Apple was surprisingly prescient in some of their design choices. MMU were not an obvious choice for personal computers when they introduced the II (which had a slot for a MC68851 and an even poorer substitute by default) and later IIx and SE/30
That is correct and something I really do find cool. The only reason MMUs have been used on the Amiga was that part of the engineering team was still obsessed with shipping a Unix machine - so the first 68020 and 68030 cpu cards, and the Amiga 3000, had full 020/030 CPUs.
For Amiga OS itself, the MMU had no relevance until maybe the last 5 years (the driver of the Amiga variant of my graphics card uses it to bank the 32MB VRAM in the 4MB PCMCIA window by trapping page faults in the virtual framebuffer memory area).
My opinion is that platform like the Amigas eventually failed because they traded short-term benefits for long-term software backward compatibility nightmares, while the PC and Macs mostly didn't. Not a stupid decision at the time, as it was a continuation of how things had been done before, but it doomed those platforms.
Huh? Autoconfig has always been part of the Amiga specification, and has always been 100% backwards compatible. You can even put 16- and 32-bit cards in the same slot, and even CPU board local I/O and memory devices benefit from the same mechanism.
There is no "24-bit mode" in Amiga OS, and it has never been necessary, because the OS was always designed to handle proper 32-bit addressing and resource allocation (well, almost, the MSB is used by the memory allocator to signify that memory couldn't be allocated).
There are lots of arguments you can bring up against the Amiga, but long-term system design scalability? Nope, sorry but here, your assumption is completely mistaken.
If there is one system which absolutely did NOT fail due to missing features or merits of its system architecture, for sure its not the Amiga.
What has haunted Commodore, and the Amiga itself, has been the image of a "game company" due to the world wide market domination of the Commodore 64 in the 80s. As much as Apple had a hard time to divorce itself from its actual core business, the Apple II, still up to the early 90's.

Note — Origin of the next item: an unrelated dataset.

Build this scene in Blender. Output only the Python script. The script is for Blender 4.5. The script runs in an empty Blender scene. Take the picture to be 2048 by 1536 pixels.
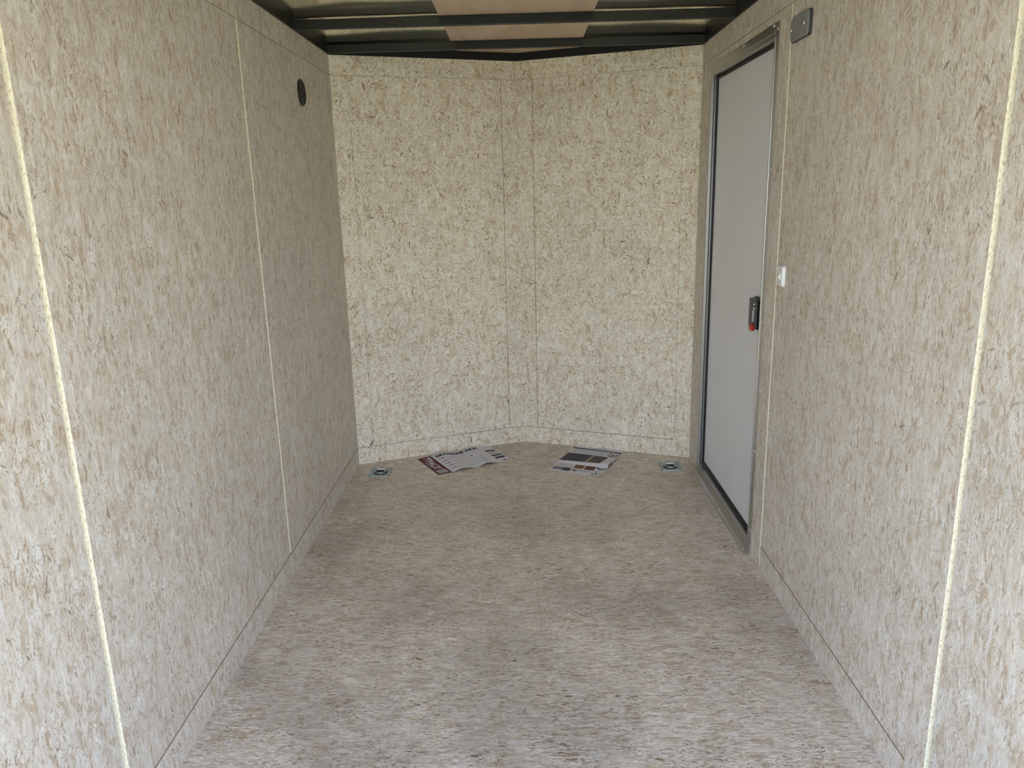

No system concept holds up if your mass product is basically a game machine (Amiga 500) and the first thing most disk based games do is completely turning off the operating system and directly bang the metal.
I can run AmigaOS completely without using any of the built-ins machine capabilities. The OS graphics system has always been designed in a modular way in separate libraries (graphics.library, intution.library), with the effect that I CAN actually use my blitter design on the Amiga.
Therefore, here, I'm seeking new challenges.